Avukat Zeycan Balcı, “Benim hasta müvekkilim Evrim Erdoğdu da tahliye edilmiyor. Ağır astım hastası. Boynunda ve belinde çok ciddi sıkıntılar var... Celal Şeker’in, ölümünde hem infazı ertelemeyen mahkemenin ve hem de AYM’nin sorumluluğu var. Şeker’in öldürülerek yaşam hakkı gasp edilmiştir. Cezaevi koşullarında doğru tedavi olanağı bulamadığı için durumu ağırlaşmış ve yaşamını yitirmiştir. Mahkeme tahliye etmiyor.
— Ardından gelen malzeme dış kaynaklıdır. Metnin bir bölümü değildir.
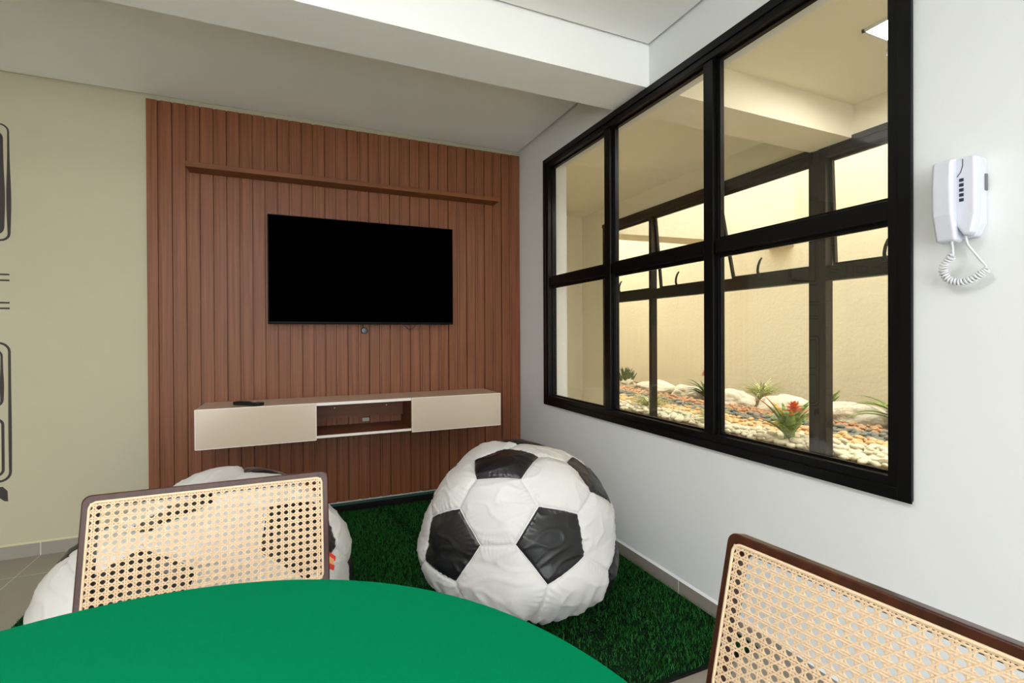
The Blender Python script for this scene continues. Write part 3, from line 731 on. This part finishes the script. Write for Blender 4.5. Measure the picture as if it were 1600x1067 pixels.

AYM de maddi ve manevi yaşamsal bütünlüğünü tehlikeye sokacak herhangi bir durum yoktur diyor. Hâkimin takdir ve vicdani kanaati bu kadar geniş olmamalıdır. Tahliye kararında, bir kişinin ölümüne sebebiyet verecek şekilde geniş yorumlanmamalıdır” dedi. Hasta tutuklunun, cezaevi koşullarından dolayı hastalığının artmasının, ölüme sürüklenmesinin, hastalığı yüzünden acı çekmesinin Avrupa İnsan Hakları Sözleşmesi’nin 3. maddesindeki işkence yasağının ihlali anlamına geldiğini belirten Balcı, “Bu yönde AİHM kararları var. Fatih Hilmioğlu kararı da AYM’nin bu konudaki önemli kararlarından biri. Bu karar örnek olmalı” diye konuştu.